İndirim savaşları vuruyor
TÜRKİYE pek çok ülkeden farklı bir perakende pazarına sahip. Dünyanın hiçbir ülkesinde bu kadar çok global ve yerel marka bulunmuyor. Fransız, İtalyan, ABD’li, İsveçli, İspanyol kimi arasanız var burada. Ve pazarda indirimler dahil pek çok konu regüle edilmediği için şartlar her an değişebiliyor. Bugün erken indirimden şikayetçi olan markayı, yarın ilk indirime giren olarak görmek şaşırtmıyor.

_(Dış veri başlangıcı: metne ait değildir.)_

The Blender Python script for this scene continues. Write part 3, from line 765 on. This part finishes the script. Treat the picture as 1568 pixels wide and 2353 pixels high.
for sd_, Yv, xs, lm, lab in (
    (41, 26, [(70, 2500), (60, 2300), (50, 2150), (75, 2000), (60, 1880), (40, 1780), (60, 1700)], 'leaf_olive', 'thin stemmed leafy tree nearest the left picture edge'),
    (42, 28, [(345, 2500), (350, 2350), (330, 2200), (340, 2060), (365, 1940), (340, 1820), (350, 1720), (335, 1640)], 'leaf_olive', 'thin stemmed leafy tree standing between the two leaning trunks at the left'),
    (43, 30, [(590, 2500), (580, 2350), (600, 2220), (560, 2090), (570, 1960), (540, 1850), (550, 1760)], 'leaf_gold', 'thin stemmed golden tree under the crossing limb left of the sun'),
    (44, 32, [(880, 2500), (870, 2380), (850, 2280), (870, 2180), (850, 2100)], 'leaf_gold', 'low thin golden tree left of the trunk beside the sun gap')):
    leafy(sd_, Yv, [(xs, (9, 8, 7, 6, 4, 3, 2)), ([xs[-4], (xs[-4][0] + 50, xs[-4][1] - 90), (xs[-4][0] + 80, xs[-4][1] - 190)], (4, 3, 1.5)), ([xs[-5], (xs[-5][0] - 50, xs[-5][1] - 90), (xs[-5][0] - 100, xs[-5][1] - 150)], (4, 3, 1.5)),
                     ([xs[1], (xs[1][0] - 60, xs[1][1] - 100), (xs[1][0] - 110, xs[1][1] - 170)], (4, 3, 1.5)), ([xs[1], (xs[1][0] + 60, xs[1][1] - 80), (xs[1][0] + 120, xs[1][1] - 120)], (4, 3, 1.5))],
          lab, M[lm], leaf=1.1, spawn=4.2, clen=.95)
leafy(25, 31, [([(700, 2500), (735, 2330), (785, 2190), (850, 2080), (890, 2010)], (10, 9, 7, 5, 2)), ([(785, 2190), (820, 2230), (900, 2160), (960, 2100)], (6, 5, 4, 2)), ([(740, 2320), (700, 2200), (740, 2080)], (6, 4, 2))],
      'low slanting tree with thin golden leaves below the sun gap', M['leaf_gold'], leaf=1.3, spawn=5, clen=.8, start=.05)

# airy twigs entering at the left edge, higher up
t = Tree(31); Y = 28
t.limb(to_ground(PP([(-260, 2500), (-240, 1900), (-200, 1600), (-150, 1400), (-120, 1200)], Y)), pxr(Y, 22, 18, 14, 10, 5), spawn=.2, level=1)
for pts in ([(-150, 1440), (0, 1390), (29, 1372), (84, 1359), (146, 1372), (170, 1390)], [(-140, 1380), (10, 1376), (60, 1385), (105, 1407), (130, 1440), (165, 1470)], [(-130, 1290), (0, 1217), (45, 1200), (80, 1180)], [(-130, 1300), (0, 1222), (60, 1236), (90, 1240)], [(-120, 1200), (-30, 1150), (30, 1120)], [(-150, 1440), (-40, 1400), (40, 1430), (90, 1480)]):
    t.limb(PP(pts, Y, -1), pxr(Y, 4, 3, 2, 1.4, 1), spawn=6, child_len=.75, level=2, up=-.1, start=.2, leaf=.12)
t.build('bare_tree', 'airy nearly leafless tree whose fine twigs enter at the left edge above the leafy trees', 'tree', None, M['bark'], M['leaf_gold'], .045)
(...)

AVM’de Ankara İstanbul rekabeti
GEÇEN yılı 296 alışveriş merkezinde 8.2 milyon metrekare kiralanabilir alanla kapatan alışveriş merkezleri, büyümeye devam edecek. 3 yıl içerisinde metrekare olarak ciddi bir artış gösterecek alışveriş merkezlerinin, 2015’te 409 adet ve 13 milyon metrekareye ulaşması bekleniyor. . Eva Gayrimenkul Değerleme ile Akademetre’nin, Alışveriş Merkezi Yatırımcıları Derneği’nin katkılarıyla hazırlanan 2013-2015 Türkiye AVM Potansiyeli Raporu açıklandı. Mevcut alışveriş merkezleri ile 2014 yılı sonuna kadar açılması planlanan 110 alışveriş merkezinin incelendiği araştırmaya göre, artık daha fazla kiralanabilir alanı olan alışveriş merkezleri açılıyor. Raporda dikkat çekici ayrıntılardan biri ise 2013’te Ankara’nın 246 metrekare kiralanabilir alan ile İstanbul’u geçerek birinci sıraya yerleşmesi. Kişi başı kiralanabilir alanda İstanbul 227 metrekare ile ikinci sırada yer alırken, 3’üncü sırada yer alan Karabük’te ise bu rakam 214 metrekare olarak dikkati çekiyor.